W pierwszej połowie Broń nie wykorzystała rzutu karnego. Poślizgnął się Patryk Gregorek i nie strzelił na bramkę rywala. 

Czytaj więcej
       Juniorzy Broni zmierzyli się z piątą obecnie drużyną radomskiej okręgówki i był to wyrównany mecz.  Pierwsza połowa nie obfitowała w akcje pod bramkami,  w grze trochę przeszkadzało śliskie, mokre boisko. Jego ofiarą stał się Patryk Gregorek, który pośliznął się przy rzucie karnym, nie wykorzystując „jedenastki. Druga połowa była ciekawsza, więcej działo się pod obiema bramkami.

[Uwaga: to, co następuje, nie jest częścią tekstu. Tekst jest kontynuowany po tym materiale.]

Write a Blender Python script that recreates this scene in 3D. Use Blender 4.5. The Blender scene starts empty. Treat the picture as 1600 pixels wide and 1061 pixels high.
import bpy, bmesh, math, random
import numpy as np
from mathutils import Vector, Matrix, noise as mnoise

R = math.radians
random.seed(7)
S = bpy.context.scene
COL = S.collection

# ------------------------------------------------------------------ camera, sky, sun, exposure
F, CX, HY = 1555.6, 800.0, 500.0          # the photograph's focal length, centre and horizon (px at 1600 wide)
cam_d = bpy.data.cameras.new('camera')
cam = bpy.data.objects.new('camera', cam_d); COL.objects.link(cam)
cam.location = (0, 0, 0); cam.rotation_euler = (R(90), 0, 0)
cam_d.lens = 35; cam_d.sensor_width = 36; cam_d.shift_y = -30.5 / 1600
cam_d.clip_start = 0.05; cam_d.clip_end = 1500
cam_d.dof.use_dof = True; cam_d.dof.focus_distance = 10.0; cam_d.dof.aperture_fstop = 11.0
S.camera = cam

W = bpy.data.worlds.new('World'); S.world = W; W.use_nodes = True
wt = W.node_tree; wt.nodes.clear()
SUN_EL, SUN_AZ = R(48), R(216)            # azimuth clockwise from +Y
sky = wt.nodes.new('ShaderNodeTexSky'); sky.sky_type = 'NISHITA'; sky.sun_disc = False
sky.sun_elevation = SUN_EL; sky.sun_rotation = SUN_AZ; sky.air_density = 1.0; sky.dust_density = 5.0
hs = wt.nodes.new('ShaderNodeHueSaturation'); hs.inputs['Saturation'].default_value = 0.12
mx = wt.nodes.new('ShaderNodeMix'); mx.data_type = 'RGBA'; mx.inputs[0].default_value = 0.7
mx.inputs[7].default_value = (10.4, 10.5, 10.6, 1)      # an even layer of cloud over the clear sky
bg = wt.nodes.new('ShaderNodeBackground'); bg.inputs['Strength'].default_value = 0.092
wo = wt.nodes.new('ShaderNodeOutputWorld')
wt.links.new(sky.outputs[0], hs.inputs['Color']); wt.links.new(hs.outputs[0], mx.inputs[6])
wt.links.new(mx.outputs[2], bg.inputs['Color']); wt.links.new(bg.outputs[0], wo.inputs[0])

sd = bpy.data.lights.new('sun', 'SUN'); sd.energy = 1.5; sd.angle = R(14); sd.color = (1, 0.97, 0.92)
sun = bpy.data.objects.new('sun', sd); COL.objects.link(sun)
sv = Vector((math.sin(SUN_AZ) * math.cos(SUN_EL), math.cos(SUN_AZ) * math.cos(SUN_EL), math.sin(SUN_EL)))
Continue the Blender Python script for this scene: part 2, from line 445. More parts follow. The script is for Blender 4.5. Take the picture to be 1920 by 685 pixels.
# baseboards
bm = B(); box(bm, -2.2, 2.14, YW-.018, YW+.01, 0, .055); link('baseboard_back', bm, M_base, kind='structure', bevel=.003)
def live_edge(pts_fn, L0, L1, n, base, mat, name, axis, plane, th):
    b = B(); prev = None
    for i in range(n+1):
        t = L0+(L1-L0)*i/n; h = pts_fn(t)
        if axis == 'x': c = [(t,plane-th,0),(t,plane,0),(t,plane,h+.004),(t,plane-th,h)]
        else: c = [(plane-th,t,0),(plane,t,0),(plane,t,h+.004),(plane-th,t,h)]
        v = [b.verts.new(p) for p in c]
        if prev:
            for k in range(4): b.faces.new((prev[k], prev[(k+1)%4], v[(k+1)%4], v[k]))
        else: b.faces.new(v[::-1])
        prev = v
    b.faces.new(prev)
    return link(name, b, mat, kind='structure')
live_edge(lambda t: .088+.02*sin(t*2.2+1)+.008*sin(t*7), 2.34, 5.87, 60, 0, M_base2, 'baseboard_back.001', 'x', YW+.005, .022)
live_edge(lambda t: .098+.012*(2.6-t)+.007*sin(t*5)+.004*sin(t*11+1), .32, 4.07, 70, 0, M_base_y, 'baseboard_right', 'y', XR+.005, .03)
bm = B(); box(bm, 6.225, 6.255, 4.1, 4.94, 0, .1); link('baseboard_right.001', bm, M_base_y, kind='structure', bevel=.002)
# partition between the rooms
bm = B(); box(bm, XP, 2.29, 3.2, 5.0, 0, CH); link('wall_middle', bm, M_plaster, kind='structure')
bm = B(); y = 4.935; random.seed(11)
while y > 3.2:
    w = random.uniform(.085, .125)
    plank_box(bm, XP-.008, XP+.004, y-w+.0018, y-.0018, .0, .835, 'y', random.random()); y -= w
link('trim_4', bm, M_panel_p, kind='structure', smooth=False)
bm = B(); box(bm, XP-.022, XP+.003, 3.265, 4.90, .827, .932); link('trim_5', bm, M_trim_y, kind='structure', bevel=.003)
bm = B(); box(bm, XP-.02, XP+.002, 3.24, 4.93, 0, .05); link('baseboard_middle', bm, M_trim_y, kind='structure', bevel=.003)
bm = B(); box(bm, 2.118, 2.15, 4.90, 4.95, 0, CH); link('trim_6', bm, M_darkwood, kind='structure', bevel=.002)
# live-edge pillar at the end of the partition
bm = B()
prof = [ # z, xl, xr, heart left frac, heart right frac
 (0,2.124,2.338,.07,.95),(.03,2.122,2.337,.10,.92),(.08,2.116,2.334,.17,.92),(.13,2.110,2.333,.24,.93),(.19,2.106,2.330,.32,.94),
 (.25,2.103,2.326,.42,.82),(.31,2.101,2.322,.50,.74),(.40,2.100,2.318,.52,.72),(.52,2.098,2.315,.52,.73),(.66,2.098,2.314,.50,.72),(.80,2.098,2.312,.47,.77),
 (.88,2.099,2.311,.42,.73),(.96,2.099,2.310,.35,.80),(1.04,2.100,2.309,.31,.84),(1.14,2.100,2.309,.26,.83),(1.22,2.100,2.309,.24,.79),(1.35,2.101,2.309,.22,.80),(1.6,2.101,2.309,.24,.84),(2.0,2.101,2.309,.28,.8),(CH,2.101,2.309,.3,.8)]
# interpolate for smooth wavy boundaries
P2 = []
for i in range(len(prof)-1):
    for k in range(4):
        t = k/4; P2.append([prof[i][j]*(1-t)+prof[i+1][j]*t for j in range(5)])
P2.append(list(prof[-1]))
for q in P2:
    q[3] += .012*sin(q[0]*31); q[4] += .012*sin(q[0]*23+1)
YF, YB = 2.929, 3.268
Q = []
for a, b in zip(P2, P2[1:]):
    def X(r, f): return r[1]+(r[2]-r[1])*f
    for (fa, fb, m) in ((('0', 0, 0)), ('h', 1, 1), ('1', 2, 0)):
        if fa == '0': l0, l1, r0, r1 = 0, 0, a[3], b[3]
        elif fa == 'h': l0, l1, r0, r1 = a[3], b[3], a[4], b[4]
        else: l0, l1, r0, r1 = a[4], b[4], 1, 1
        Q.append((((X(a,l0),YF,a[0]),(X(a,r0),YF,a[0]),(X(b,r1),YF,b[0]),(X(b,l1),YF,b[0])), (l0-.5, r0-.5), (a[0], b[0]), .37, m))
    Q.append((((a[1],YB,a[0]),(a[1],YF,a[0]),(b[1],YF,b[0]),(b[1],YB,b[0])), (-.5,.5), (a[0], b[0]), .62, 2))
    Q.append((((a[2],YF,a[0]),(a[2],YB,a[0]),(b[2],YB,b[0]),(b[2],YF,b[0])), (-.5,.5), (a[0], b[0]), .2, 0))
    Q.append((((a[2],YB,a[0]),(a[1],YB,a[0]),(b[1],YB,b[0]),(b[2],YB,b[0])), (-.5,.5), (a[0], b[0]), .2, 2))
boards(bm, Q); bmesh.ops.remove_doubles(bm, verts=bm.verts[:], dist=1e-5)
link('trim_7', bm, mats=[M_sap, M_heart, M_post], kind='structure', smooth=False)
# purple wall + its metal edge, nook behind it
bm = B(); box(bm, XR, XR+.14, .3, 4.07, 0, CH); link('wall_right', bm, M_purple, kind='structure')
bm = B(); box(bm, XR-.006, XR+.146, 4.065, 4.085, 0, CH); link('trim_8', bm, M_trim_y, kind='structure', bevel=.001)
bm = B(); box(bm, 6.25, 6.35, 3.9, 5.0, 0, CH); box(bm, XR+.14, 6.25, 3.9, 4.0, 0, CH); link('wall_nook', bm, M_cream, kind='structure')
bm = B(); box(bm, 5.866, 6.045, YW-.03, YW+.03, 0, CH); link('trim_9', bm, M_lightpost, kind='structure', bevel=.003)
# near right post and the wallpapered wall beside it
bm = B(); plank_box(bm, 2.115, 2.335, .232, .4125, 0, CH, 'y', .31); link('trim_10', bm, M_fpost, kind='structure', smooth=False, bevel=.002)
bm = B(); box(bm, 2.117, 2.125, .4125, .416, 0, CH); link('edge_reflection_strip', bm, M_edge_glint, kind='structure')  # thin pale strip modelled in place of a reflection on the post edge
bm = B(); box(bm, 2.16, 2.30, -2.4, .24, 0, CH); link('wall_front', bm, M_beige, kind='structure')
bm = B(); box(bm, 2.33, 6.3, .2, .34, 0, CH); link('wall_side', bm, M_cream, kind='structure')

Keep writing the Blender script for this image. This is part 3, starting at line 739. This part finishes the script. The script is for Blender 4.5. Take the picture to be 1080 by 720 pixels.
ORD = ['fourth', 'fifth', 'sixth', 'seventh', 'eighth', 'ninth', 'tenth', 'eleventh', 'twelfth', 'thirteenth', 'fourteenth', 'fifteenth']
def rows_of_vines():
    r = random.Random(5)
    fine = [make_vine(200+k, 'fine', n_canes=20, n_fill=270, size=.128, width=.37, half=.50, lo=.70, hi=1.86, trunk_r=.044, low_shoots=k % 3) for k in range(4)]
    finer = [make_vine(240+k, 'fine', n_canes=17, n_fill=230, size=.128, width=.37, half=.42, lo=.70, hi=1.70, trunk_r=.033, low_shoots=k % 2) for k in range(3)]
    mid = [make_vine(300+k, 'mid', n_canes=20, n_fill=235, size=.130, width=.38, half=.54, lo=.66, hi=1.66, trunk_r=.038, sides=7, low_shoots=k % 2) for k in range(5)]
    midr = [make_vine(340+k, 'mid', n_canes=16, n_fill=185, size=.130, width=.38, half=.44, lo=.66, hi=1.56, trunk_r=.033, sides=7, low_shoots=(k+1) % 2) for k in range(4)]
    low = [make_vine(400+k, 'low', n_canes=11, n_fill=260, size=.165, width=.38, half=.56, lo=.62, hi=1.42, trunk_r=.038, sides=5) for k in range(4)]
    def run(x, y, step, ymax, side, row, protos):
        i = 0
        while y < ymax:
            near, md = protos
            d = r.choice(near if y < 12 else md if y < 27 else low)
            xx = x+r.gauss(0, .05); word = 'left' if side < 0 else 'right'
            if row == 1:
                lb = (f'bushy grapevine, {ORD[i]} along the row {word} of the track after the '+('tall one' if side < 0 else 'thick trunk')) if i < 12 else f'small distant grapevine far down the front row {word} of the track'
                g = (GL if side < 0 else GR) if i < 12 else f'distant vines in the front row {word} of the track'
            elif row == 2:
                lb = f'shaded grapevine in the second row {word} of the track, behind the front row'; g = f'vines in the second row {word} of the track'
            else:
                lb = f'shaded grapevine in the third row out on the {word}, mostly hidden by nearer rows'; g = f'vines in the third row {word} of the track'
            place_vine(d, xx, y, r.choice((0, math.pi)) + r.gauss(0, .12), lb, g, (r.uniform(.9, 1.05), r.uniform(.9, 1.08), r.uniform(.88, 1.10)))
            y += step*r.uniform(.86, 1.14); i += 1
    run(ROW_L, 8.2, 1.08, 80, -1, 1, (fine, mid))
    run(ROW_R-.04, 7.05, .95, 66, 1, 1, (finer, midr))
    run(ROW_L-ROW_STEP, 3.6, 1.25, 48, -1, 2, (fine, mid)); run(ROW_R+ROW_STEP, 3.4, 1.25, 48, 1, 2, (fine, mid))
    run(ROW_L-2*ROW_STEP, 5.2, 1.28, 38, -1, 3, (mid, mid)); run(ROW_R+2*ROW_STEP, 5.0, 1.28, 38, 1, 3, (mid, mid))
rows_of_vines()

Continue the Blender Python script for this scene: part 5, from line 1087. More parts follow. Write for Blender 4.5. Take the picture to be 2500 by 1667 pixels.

        Prawdziwe ” wejście smoka” zaliczył Bartek Kozicki, który kilka minut po wejsciu na boisko wykorzystał nieporozumienie pomiędzy bramkarzem i obrońcą Jodły, odebrał piłkę w polu karnym i nie zostało mu już nic innego jak skierować ją do siatki.
        Jodła także miała swoje okazje – po jednym ze strzałów z bliska połka odbiła się od słupka, po chwili jeden z zawodników Jodły kopnął wysoko nad poprzeczką, mając przed sobą tylko bramkarza.
          Mecz rozstrzygnął się w 83 minucie, gdy ponownie Bartek Kozicki – tym razem pięknym strzałem zza pola karnego zdobył drugiego gola. Zrehabilitował się tym samym za sytuację sprzed kilku minut, gdy mając przed sobą już tylko leżącego na ziemi bramkarza, kopnął piłkę prosto w jego ręce.
            Juniorzy pokonali w drodze do półfinału jedną drużynę klasy A i trzy drużyny ligi okręgowej. Teraz czekają na półfinałowego rywala. Może nim być Energia Kozienice, Legion Głowaczów lub Zawisza Sienno, które także zakwalifikowały się do przedostatniej rundy rozgrywek.